[start]

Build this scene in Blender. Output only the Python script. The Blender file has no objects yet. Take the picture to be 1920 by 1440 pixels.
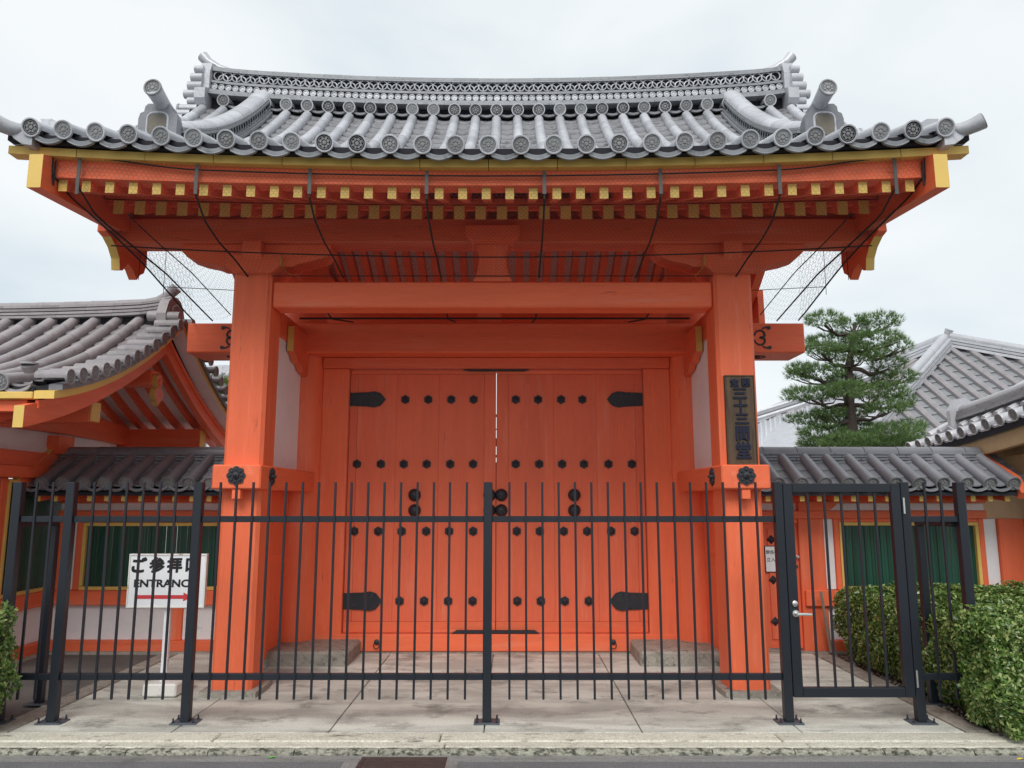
import bpy, math, random
import numpy as np
from mathutils import Vector
random.seed(7)
rng = np.random.default_rng(7)
C = bpy.context.scene.collection
S = bpy.context.scene
R = math.radians
# ------------------------------------------------------------------ camera, world, sun, exposure
EYE = 1.55
PITCH = R(8.69)
FPX = 1420.0
cam = bpy.data.cameras.new('camera'); cam_o = bpy.data.objects.new('camera', cam); C.objects.link(cam_o)
cam.sensor_width = 36.0; cam.lens = 36.0*FPX/1920.0
cam.clip_start = .05; cam.clip_end = 900
cam_o.location = (0, 0, EYE); cam_o.rotation_euler = (R(90)+PITCH, 0, 0)
S.camera = cam_o
S.view_settings.view_transform = 'Standard'; S.view_settings.look = 'None'
S.view_settings.gamma = 1; S.view_settings.use_curve_mapping = False
S.view_settings.exposure = 0.26
SUN_EL, SUN_AZ = 47, 190          # azimuth clockwise from +Y
world = bpy.data.worlds.new('World'); S.world = world; world.use_nodes = True
nt = world.node_tree; nt.nodes.clear()
wo = nt.nodes.new('ShaderNodeOutputWorld')
sky = nt.nodes.new('ShaderNodeTexSky'); sky.sky_type = 'NISHITA'; sky.sun_disc = False
sky.sun_elevation = R(SUN_EL); sky.sun_rotation = R(SUN_AZ)
bg1 = nt.nodes.new('ShaderNodeBackground'); bg1.inputs[1].default_value = .1
nt.links.new(sky.outputs[0], bg1.inputs[0])
tc = nt.nodes.new('ShaderNodeTexCoord'); mp = nt.nodes.new('ShaderNodeMapping')
mp.inputs['Scale'].default_value = (1.0, 1.0, 2.6); mp.inputs['Location'].default_value = (3.1, .4, 1.7)
nt.links.new(tc.outputs['Generated'], mp.inputs[0])
nz = nt.nodes.new('ShaderNodeTexNoise'); nz.inputs['Scale'].default_value = 1.7; nz.inputs['Detail'].default_value = 5
nz.inputs['Roughness'].default_value = .48; nz.inputs['Distortion'].default_value = .4
nt.links.new(mp.outputs[0], nz.inputs[0])
cr = nt.nodes.new('ShaderNodeValToRGB')
e = cr.color_ramp.elements
e[0].position = .32; e[0].color = (.66, .74, .80, 1)
e[1].position = .62; e[1].color = (.90, .93, .945, 1)
m_ = cr.color_ramp.elements.new(.47); m_.color = (.81, .865, .89, 1)
nt.links.new(nz.outputs[0], cr.inputs[0])
bg2 = nt.nodes.new('ShaderNodeBackground'); bg2.inputs[1].default_value = .91
nt.links.new(cr.outputs[0], bg2.inputs[0])
mx = nt.nodes.new('ShaderNodeMixShader'); mx.inputs[0].default_value = .93
nt.links.new(bg1.outputs[0], mx.inputs[1]); nt.links.new(bg2.outputs[0], mx.inputs[2]); nt.links.new(mx.outputs[0], wo.inputs[0])
sl = bpy.data.lights.new('sun', 'SUN'); sl.energy = 1.9; sl.angle = R(30); sl.color = (1, .975, .94)
so = bpy.data.objects.new('sun', sl); C.objects.link(so)
d = Vector((math.sin(R(SUN_AZ))*math.cos(R(SUN_EL)), math.cos(R(SUN_AZ))*math.cos(R(SUN_EL)), math.sin(R(SUN_EL))))
so.rotation_euler = d.to_track_quat('Z', 'Y').to_euler(); so.location = (0, -5, 12)

# ------------------------------------------------------------------ materials
def node_mat(name):
    m = bpy.data.materials.new(name); m.use_nodes = True
    n = m.node_tree; b = n.nodes['Principled BSDF']
    return m, n, b
def mat(name, col, rough=.6, var=.12, scale=(3, 3, 3), fine=0.0, bump=.15, bscale=None, spec=.5, metal=0, dark=None, dk=(.62, .72), dscale=None, rnd=.06, obj_rand=True, detail=5, pale=None, pk=(.60, .80)):
    """base colour with broad and fine noise variation, optional worn/dirt patches (dark), bump"""
    m, n, b = node_mat(name); L = n.links.new
    tc = n.nodes.new('ShaderNodeTexCoord'); oi = n.nodes.new('ShaderNodeObjectInfo')
    vm = n.nodes.new('ShaderNodeVectorMath'); vm.operation = 'ADD'
    sc = n.nodes.new('ShaderNodeVectorMath'); sc.operation = 'SCALE'; sc.inputs['Scale'].default_value = 37.0
    cb = n.nodes.new('ShaderNodeCombineXYZ')
    for i in range(3): L(oi.outputs['Random'], cb.inputs[i])
    L(cb.outputs[0], sc.inputs[0]); L(tc.outputs['Object'], vm.inputs[0])
    if obj_rand: L(sc.outputs[0], vm.inputs[1])
    def noise(scl, det=5, rg=.6):
        mp = n.nodes.new('ShaderNodeMapping'); mp.inputs['Scale'].default_value = scl
        L(vm.outputs[0], mp.inputs[0])
        t = n.nodes.new('ShaderNodeTexNoise'); t.inputs['Scale'].default_value = 1; t.inputs['Detail'].default_value = det
        t.inputs['Roughness'].default_value = rg
        L(mp.outputs[0], t.inputs[0]); return t
    t1 = noise(scale, detail)
    mr = n.nodes.new('ShaderNodeMapRange'); mr.inputs[1].default_value = .25; mr.inputs[2].default_value = .75
    mr.inputs[3].default_value = 1-var; mr.inputs[4].default_value = 1+var
    L(t1.outputs[0], mr.inputs[0])
    val = mr.outputs[0]
    if rnd:
        r2 = n.nodes.new('ShaderNodeMapRange'); r2.inputs[3].default_value = 1-rnd; r2.inputs[4].default_value = 1+rnd
        L(oi.outputs['Random'], r2.inputs[0])
        mu = n.nodes.new('ShaderNodeMath'); mu.operation = 'MULTIPLY'; L(val, mu.inputs[0]); L(r2.outputs[0], mu.inputs[1]); val = mu.outputs[0]
    if fine:
        t3 = noise(tuple(x*11 for x in scale), 3, .7)
        r3 = n.nodes.new('ShaderNodeMapRange'); r3.inputs[1].default_value = .3; r3.inputs[2].default_value = .7
        r3.inputs[3].default_value = 1-fine; r3.inputs[4].default_value = 1+fine; L(t3.outputs[0], r3.inputs[0])
        mu = n.nodes.new('ShaderNodeMath'); mu.operation = 'MULTIPLY'; L(val, mu.inputs[0]); L(r3.outputs[0], mu.inputs[1]); val = mu.outputs[0]
    cs = n.nodes.new('ShaderNodeVectorMath'); cs.operation = 'SCALE'; cs.inputs[0].default_value = col[:3]
    L(val, cs.inputs['Scale']); out = cs.outputs[0]
    if dark:
        t2 = noise(dscale or tuple(x*1.7 for x in scale), 8, .68)
        rp = n.nodes.new('ShaderNodeMapRange'); rp.inputs[1].default_value = dk[0]; rp.inputs[2].default_value = dk[1]
        L(t2.outputs[0], rp.inputs[0])
        mix = n.nodes.new('ShaderNodeMix'); mix.data_type = 'RGBA'
        L(rp.outputs[0], mix.inputs['Factor']); L(out, mix.inputs[6]); mix.inputs[7].default_value = (*dark[:3], 1); out = mix.outputs[2]
    if pale:
        t5 = noise(tuple(x*.9 for x in scale), 9, .66)
        rp = n.nodes.new('ShaderNodeMapRange'); rp.inputs[1].default_value = pk[0]; rp.inputs[2].default_value = pk[1]; rp.inputs[4].default_value = .75
        iv = n.nodes.new('ShaderNodeMath'); iv.operation = 'SUBTRACT'; iv.inputs[0].default_value = 1.05; L(t5.outputs[0], iv.inputs[1]); L(iv.outputs[0], rp.inputs[0])
        mix = n.nodes.new('ShaderNodeMix'); mix.data_type = 'RGBA'
        L(rp.outputs[0], mix.inputs['Factor']); L(out, mix.inputs[6]); mix.inputs[7].default_value = (*pale[:3], 1); out = mix.outputs[2]
    L(out, b.inputs['Base Color'])
    b.inputs['Roughness'].default_value = rough; b.inputs['Metallic'].default_value = metal
    b.inputs['Specular IOR Level'].default_value = spec
    if bump:
        t4 = noise(bscale or tuple(x*6 for x in scale), 4)
        bp = n.nodes.new('ShaderNodeBump'); bp.inputs['Strength'].default_value = bump; bp.inputs['Distance'].default_value = .01
        L(t4.outputs[0], bp.inputs['Height']); L(bp.outputs[0], b.inputs['Normal'])
    return m
VC = (.83, .164, .070)
worn = (.40, .075, .04)
verm = {}
for ax, sc in {'x': (.9, 9, 9), 'y': (9, .9, 9), 'z': (9, 9, .9)}.items():
    verm[ax] = mat('vermilion_paint_'+ax, VC, .52, .09, sc, .04, .3, dark=worn, dk=(.63, .73), dscale=tuple(x*2.6 for x in sc), rnd=.07, spec=.3, pale=(.86, .27, .16))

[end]

Only lines with "objects" are wanted here; list each of them.

Build this scene in Blender. Output only the Python script. The Blender file has no objects yet. Take the picture to be 1920 by 1440 pixels.
cam = bpy.data.cameras.new('camera'); cam_o = bpy.data.objects.new('camera', cam); C.objects.link(cam_o)
so = bpy.data.objects.new('sun', sl); C.objects.link(so)